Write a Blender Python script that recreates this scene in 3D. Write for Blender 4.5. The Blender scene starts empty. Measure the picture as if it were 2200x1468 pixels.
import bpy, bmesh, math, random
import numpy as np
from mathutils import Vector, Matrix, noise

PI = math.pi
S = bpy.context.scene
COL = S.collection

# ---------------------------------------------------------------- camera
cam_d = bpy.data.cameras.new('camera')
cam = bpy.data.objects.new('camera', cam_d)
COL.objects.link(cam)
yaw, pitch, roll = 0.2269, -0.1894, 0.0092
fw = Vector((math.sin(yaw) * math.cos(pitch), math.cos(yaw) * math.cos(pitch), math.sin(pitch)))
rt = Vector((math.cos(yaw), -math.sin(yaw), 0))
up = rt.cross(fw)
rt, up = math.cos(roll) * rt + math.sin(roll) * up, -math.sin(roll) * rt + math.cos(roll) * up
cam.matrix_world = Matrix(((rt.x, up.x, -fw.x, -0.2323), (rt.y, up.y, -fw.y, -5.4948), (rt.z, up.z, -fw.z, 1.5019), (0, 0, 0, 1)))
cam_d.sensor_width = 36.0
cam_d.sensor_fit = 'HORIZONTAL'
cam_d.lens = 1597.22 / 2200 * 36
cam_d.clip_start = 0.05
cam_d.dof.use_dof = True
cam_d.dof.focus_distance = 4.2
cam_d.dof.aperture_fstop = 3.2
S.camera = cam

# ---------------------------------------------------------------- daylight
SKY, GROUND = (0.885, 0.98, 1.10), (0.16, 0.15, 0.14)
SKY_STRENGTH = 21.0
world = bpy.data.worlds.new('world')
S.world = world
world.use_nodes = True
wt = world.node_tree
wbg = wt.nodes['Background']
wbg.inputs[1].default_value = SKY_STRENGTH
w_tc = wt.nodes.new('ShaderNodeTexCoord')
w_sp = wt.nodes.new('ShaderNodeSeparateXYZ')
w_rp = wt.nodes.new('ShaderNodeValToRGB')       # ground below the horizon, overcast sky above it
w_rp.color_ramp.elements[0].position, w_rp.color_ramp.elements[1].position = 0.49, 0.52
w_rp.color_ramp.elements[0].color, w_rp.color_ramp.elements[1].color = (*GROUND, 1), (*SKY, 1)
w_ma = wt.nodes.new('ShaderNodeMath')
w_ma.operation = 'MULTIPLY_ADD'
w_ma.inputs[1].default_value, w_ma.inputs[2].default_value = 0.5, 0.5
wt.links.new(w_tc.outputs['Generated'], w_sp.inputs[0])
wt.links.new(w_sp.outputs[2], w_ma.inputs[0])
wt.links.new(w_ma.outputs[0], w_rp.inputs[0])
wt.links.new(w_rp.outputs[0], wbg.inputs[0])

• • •

» REQUIREMENTS
Please write out exactly the lines from the start of the data through the line that contains "S.camera = cam", both ends included, and nothing else.

» RESULT OF THIS EXERCISE
Write a Blender Python script that recreates this scene in 3D. Write for Blender 4.5. The Blender scene starts empty. Measure the picture as if it were 2200x1468 pixels.
import bpy, bmesh, math, random
import numpy as np
from mathutils import Vector, Matrix, noise

PI = math.pi
S = bpy.context.scene
COL = S.collection

# ---------------------------------------------------------------- camera
cam_d = bpy.data.cameras.new('camera')
cam = bpy.data.objects.new('camera', cam_d)
COL.objects.link(cam)
yaw, pitch, roll = 0.2269, -0.1894, 0.0092
fw = Vector((math.sin(yaw) * math.cos(pitch), math.cos(yaw) * math.cos(pitch), math.sin(pitch)))
rt = Vector((math.cos(yaw), -math.sin(yaw), 0))
up = rt.cross(fw)
rt, up = math.cos(roll) * rt + math.sin(roll) * up, -math.sin(roll) * rt + math.cos(roll) * up
cam.matrix_world = Matrix(((rt.x, up.x, -fw.x, -0.2323), (rt.y, up.y, -fw.y, -5.4948), (rt.z, up.z, -fw.z, 1.5019), (0, 0, 0, 1)))
cam_d.sensor_width = 36.0
cam_d.sensor_fit = 'HORIZONTAL'
cam_d.lens = 1597.22 / 2200 * 36
cam_d.clip_start = 0.05
cam_d.dof.use_dof = True
cam_d.dof.focus_distance = 4.2
cam_d.dof.aperture_fstop = 3.2
S.camera = cam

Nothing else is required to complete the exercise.